A Novel Visual Inertial Odometry Based on Interactive Multiple Model and Multistate Constrained Kalman Filter
Wei Sun, Yadan Li, Wei Ding, Jingang Zhao
Abstract
High-accuracy positioning information plays an important role in the field of autonomous driving, where both the visual and inertial sensors have been widely noticed because of the virtue that they do not rely on external information. However, the accumulation of sensor errors degrades system positioning accuracy in complex environments due to the fixed system model and variable measurement noise in traditional visual inertial odometry (VIO). A novel VIO based on interactive multiple model (IMM) and multistate constrained Kalman filter (MSCKF) is proposed.
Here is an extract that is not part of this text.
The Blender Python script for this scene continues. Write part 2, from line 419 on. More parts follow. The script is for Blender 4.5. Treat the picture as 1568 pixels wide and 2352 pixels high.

First, the trifocal tensor model constructed from three consecutive images is used as the measurement model of the system, and the corresponding position and orientation information are added to the filter state vector to form an MSCKF, which is then combined with the IMM to form an IMM-MSCKF algorithm to interactively fuse the inputs and outputs of multiple subfilters to improve the positioning accuracy of the VIO. The proposed method is validated by selected urban environment and highway area data from publicly available datasets. The experimental results show that the proposed algorithm effectively improves the positioning accuracy of integrated navigation while reducing the positioning error of a single sensor compared to the conventional VIO.